Respondents’ additional contentions have been considered and found lacking in merit.

Cardona, P. J., White, Peters and Spain, JJ., concur.

Adjudged that the petition is granted, without costs, and enforcement of the orders of the County Court of Schoharie County dated October 17, 1997 (issued in the criminal action People v Arroyo), dated October 31, 1997 (issued in the criminal action People v Edwards), dated November 7, 1997 (issued in the criminal action People v McKinley) and dated November 12, 1997 (issued in all three of said criminal actions) is prohibited, insofar as challenged herein.

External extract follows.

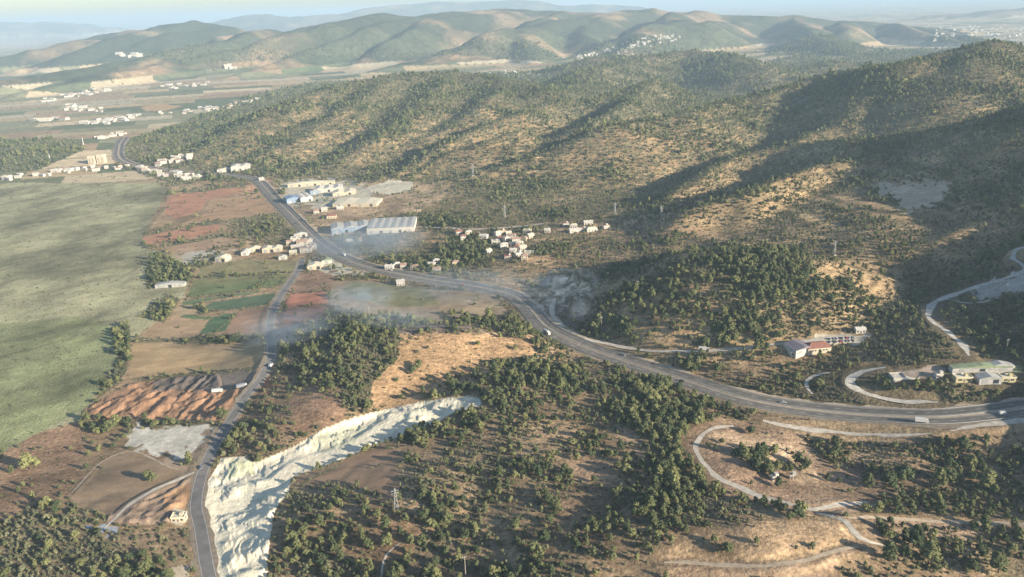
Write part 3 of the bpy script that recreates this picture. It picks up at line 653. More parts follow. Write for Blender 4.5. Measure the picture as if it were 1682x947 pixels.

A few representative examples (albeit not granted by respondent Schoharie Comity Judge), selected from Arroyo’s 56-page demand, are:

“For every felony case tried in Schoharie County since 1975, the name, gender, and race of each and every juror who was excused by a peremptory challenge or who sat on the jury, together with the name of the defendant, the docket number, and whether the juror was challenged by the prosecution or the defense. * * *

“All information and material * * * relating to the district attorney’s charging or plea bargaining decisions in each and every homicide case in which his office has been involved since 1975, including but not limited to the race and gender of the defendant, the race and gender of the victim, and all interoffice memoranda or communications reflecting the factors on which charging and plea bargaining decisions were based. * * *

“All material and information tending to show that the district attorney or his employees have engaged or are engaging in gender or racial bias or gender or racial discrimination in connection with his official duties, or conduct tending to raise an appearance of gender or racial bias on the part of the district attorney or his office”.